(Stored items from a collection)

--------------------------------------------------

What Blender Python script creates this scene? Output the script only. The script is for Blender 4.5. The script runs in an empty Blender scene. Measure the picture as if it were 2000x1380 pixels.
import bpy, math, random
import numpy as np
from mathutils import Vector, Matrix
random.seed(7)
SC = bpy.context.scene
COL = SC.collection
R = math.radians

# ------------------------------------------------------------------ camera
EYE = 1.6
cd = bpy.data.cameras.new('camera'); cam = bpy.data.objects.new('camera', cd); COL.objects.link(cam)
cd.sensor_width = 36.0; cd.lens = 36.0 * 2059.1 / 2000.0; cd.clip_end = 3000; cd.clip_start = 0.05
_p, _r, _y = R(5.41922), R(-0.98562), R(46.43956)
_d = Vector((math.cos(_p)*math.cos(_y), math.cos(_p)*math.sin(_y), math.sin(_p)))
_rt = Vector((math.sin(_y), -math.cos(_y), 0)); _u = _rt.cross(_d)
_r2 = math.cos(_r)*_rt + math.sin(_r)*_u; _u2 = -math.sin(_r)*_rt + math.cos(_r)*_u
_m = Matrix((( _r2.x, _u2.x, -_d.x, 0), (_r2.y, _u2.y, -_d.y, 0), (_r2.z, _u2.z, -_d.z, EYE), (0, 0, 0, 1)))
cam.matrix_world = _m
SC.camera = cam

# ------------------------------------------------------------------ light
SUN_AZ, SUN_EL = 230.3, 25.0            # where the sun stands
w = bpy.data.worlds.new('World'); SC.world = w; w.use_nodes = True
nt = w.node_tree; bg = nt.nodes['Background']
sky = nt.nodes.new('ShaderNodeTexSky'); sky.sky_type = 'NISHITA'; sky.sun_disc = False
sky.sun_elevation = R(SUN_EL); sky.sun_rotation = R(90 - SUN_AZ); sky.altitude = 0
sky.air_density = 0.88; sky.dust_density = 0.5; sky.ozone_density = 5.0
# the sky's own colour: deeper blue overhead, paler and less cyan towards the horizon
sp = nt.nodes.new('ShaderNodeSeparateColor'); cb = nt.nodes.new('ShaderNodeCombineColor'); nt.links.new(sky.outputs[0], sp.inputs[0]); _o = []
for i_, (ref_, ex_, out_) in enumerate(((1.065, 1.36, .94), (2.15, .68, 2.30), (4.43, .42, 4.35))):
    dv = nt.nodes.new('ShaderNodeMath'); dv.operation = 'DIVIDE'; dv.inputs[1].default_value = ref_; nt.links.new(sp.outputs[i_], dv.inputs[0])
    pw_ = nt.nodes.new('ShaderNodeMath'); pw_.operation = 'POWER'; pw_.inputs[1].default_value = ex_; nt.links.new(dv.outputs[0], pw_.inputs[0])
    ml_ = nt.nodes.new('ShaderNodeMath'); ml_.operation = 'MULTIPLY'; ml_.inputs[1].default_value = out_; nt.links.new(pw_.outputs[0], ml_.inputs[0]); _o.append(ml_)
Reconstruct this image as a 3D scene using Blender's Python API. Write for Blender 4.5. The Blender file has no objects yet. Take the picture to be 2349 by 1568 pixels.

--------------------------------------------------

--- Exercise brief ---
Restate, word for word and with nothing added, the lines from the first line of the listing through the one where "SC.camera = cam" stands.

--- Result of this exercise ---
What Blender Python script creates this scene? Output the script only. The script is for Blender 4.5. The script runs in an empty Blender scene. Measure the picture as if it were 2000x1380 pixels.
import bpy, math, random
import numpy as np
from mathutils import Vector, Matrix
random.seed(7)
SC = bpy.context.scene
COL = SC.collection
R = math.radians

# ------------------------------------------------------------------ camera
EYE = 1.6
cd = bpy.data.cameras.new('camera'); cam = bpy.data.objects.new('camera', cd); COL.objects.link(cam)
cd.sensor_width = 36.0; cd.lens = 36.0 * 2059.1 / 2000.0; cd.clip_end = 3000; cd.clip_start = 0.05
_p, _r, _y = R(5.41922), R(-0.98562), R(46.43956)
_d = Vector((math.cos(_p)*math.cos(_y), math.cos(_p)*math.sin(_y), math.sin(_p)))
_rt = Vector((math.sin(_y), -math.cos(_y), 0)); _u = _rt.cross(_d)
_r2 = math.cos(_r)*_rt + math.sin(_r)*_u; _u2 = -math.sin(_r)*_rt + math.cos(_r)*_u
_m = Matrix((( _r2.x, _u2.x, -_d.x, 0), (_r2.y, _u2.y, -_d.y, 0), (_r2.z, _u2.z, -_d.z, EYE), (0, 0, 0, 1)))
cam.matrix_world = _m
SC.camera = cam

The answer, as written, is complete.